WASHINGTON: La Cour suprême des Etats-Unis examine cette semaine une loi qui protège depuis plus d'un quart de siècle les entreprises de la tech de poursuites pour les contenus publiés par leurs utilisateurs, et sa décision pourrait révolutionner internet.
La haute juridiction consacre deux audiences, mardi et mercredi, à des dossiers portés par des victimes d'attentats jihadistes qui reprochent à Google et Twitter d'avoir "aidé" le groupe Etat islamique (EI) en diffusant sa propagande.
La Cour suprême, qui doit rendre ses arrêts avant le 30 juin, devra à cette occasion définir la portée d'un pan de loi datant de 1996, connu sous le nom de "section 230" et vu comme un pilier de l'essor d'internet.

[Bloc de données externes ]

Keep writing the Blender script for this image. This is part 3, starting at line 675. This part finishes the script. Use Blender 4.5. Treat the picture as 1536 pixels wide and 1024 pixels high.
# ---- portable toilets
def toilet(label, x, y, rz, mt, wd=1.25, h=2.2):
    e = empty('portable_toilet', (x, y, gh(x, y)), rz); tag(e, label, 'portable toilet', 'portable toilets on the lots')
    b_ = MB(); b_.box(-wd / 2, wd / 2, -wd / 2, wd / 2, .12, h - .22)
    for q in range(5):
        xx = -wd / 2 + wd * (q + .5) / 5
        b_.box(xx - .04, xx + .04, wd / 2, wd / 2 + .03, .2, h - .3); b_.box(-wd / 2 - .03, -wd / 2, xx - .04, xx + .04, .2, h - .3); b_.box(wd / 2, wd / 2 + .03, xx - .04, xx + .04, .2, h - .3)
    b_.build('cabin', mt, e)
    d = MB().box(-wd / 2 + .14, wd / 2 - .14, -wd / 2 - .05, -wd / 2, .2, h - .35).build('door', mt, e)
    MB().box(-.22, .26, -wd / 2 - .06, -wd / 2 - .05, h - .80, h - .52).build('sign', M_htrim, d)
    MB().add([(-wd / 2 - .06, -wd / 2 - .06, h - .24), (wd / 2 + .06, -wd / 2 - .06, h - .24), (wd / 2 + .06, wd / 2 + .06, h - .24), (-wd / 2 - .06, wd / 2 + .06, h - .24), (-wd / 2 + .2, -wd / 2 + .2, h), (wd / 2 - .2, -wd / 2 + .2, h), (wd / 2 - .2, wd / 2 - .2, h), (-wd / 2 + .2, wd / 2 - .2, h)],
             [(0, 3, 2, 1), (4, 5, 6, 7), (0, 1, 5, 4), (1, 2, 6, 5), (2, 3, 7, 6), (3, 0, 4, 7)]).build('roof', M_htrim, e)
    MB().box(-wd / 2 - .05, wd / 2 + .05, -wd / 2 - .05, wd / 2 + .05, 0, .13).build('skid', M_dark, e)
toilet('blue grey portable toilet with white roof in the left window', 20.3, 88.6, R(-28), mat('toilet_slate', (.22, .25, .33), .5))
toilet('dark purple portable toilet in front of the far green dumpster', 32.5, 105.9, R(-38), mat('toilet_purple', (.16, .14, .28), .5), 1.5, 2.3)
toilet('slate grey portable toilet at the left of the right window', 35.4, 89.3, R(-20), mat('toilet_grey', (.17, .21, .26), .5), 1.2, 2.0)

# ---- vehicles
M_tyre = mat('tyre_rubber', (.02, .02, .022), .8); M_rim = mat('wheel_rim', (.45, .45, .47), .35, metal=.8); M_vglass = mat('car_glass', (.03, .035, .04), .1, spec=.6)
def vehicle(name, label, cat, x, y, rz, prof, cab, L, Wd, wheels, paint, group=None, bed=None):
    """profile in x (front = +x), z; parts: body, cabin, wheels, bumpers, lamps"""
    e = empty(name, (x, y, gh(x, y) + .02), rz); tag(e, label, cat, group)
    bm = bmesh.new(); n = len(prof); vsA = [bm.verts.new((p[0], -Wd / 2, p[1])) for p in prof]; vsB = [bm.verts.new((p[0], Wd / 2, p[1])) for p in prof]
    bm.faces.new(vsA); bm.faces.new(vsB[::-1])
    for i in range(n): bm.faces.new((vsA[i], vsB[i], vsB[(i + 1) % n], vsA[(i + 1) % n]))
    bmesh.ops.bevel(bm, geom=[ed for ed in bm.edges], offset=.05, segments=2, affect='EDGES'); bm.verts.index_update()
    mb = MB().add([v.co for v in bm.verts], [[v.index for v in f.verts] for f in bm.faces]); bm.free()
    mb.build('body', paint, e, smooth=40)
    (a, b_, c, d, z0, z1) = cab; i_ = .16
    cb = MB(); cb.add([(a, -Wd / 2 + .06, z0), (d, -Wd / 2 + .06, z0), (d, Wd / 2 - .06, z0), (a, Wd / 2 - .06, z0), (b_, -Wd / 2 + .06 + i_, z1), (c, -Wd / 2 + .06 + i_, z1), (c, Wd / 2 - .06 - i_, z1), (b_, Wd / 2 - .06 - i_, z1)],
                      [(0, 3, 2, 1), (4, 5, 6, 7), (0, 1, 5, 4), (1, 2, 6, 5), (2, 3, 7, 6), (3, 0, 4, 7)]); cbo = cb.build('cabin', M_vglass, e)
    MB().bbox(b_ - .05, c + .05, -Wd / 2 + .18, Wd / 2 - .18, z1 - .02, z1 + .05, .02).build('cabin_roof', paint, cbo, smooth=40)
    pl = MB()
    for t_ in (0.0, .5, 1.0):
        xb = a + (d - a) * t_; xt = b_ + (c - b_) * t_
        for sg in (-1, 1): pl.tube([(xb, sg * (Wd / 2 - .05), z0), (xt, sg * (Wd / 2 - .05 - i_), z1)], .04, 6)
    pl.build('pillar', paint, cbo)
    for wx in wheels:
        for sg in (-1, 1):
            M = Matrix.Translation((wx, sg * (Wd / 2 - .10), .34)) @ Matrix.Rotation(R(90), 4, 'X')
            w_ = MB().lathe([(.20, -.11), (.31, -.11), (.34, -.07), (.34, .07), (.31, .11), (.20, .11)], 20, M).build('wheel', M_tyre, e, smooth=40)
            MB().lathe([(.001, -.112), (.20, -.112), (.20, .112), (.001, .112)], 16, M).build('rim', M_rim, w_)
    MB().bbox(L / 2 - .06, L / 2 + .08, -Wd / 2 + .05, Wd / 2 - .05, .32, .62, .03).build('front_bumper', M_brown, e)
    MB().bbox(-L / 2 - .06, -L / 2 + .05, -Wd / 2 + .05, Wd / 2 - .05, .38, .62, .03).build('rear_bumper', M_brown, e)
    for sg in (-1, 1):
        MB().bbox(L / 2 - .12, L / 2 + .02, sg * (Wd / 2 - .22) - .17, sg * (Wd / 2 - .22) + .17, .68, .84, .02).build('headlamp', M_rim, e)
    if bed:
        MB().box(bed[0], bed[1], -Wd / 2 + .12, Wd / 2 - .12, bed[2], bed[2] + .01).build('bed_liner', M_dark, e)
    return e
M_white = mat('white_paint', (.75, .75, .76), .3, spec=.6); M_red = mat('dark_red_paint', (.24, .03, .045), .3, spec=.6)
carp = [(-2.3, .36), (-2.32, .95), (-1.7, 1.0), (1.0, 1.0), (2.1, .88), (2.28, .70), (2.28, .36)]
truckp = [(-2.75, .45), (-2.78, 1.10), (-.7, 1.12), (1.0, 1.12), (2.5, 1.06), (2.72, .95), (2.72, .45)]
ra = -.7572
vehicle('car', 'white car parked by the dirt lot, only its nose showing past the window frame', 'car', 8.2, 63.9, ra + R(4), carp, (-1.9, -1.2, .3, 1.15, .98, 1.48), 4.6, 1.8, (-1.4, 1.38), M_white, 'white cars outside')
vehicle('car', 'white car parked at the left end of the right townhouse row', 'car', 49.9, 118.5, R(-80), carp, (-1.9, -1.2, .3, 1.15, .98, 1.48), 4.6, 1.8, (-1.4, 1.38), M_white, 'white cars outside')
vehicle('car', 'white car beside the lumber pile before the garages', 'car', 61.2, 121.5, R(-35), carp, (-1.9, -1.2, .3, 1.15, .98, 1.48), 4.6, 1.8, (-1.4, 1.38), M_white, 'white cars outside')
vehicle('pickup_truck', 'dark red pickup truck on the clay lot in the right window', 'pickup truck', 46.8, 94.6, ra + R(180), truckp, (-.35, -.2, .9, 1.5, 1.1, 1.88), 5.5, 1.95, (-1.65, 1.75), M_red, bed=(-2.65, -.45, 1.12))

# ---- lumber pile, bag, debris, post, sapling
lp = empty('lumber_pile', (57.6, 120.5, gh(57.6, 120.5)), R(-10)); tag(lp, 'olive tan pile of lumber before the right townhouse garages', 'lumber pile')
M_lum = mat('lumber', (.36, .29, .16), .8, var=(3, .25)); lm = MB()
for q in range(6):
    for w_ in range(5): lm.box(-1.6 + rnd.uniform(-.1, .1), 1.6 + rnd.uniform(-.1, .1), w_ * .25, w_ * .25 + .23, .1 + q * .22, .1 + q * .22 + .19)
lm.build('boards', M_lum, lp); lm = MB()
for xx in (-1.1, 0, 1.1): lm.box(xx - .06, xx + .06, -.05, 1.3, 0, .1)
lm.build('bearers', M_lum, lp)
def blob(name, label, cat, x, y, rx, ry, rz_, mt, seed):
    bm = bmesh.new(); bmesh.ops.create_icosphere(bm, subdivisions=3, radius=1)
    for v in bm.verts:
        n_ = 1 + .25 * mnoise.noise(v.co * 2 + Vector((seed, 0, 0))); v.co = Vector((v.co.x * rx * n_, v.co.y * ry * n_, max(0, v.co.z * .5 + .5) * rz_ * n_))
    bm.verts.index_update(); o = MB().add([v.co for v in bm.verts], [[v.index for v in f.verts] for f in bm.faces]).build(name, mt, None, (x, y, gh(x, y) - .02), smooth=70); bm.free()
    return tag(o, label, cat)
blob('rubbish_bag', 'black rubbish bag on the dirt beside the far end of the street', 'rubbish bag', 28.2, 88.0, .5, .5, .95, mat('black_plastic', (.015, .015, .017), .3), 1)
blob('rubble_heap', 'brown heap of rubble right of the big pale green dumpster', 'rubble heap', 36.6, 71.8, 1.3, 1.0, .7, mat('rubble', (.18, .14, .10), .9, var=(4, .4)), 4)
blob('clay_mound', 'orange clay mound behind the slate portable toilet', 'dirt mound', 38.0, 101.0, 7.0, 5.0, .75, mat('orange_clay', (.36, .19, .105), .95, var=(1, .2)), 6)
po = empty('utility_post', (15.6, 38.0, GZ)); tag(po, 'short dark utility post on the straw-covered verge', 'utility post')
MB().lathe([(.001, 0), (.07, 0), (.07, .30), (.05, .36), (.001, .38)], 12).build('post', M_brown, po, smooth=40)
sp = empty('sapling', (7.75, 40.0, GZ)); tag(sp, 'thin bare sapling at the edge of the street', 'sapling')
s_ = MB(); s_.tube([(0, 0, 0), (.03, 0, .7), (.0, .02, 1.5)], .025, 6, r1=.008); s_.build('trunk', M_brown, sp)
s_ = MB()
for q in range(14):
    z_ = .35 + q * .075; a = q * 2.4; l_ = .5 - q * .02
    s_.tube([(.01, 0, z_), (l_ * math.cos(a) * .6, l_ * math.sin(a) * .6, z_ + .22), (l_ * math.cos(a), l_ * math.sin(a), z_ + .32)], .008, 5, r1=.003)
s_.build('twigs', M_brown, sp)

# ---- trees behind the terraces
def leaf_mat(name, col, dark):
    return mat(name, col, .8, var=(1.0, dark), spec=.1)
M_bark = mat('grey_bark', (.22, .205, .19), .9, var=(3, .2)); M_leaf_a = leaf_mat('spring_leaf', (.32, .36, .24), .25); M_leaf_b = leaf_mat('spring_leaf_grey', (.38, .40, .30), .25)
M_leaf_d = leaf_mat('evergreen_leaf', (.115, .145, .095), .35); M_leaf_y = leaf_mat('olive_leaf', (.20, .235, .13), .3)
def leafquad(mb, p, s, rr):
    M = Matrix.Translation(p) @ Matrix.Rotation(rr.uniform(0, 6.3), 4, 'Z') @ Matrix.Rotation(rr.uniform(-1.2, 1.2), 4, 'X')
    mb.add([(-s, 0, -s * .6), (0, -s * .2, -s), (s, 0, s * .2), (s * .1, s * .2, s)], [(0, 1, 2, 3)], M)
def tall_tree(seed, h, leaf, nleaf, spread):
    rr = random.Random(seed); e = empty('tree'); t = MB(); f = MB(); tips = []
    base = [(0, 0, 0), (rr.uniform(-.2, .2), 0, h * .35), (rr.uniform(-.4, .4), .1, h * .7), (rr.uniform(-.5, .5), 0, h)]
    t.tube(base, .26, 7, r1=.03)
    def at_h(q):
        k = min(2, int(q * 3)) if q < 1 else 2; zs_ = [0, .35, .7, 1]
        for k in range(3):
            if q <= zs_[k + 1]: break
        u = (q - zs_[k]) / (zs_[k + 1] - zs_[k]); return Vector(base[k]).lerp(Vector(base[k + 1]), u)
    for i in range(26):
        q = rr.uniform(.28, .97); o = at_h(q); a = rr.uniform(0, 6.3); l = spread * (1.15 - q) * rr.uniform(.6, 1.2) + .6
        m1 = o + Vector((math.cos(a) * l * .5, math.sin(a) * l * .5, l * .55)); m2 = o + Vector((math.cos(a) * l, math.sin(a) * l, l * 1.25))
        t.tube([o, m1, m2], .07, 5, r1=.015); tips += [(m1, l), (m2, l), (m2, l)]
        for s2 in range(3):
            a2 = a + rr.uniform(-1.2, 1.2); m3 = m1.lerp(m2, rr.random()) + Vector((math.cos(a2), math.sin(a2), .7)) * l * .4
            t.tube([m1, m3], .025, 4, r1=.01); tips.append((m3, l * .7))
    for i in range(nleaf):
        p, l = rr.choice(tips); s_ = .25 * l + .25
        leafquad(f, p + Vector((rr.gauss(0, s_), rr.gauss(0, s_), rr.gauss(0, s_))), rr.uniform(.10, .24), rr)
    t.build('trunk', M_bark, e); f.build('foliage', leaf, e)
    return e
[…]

Le texte dispose que les entreprises du secteur technologique ne peuvent pas être considérées comme des "éditeurs" et jouissent d'une immunité judiciaire pour les contenus mis en ligne sur leurs plateformes.
L'idée des parlementaires était de protéger le secteur, alors embryonnaire, de poursuites en cascade, pour lui permettre de s'épanouir, tout en l'encourageant à retirer les contenus dits "problématiques".
Mais cette disposition ne fait plus consensus: la gauche reproche aux géants de la tech de s'abriter derrière cette immunité pour laisser fleurir des messages racistes et complotistes; la droite, outrée par le bannissement de Donald Trump de plusieurs réseaux sociaux, les accuse de "censure" sous couvert de leur droit à la modération.
Compte tenu de ces perspectives divergentes, les efforts législatifs pour amender le texte n'ont jamais abouti.
Faire le tri
La réforme pourrait en revanche venir de la Cour suprême qui, pour la première fois, a accepté d'examiner un dossier interrogeant la portée de la "section 230". La perspective inquiète les acteurs du secteur.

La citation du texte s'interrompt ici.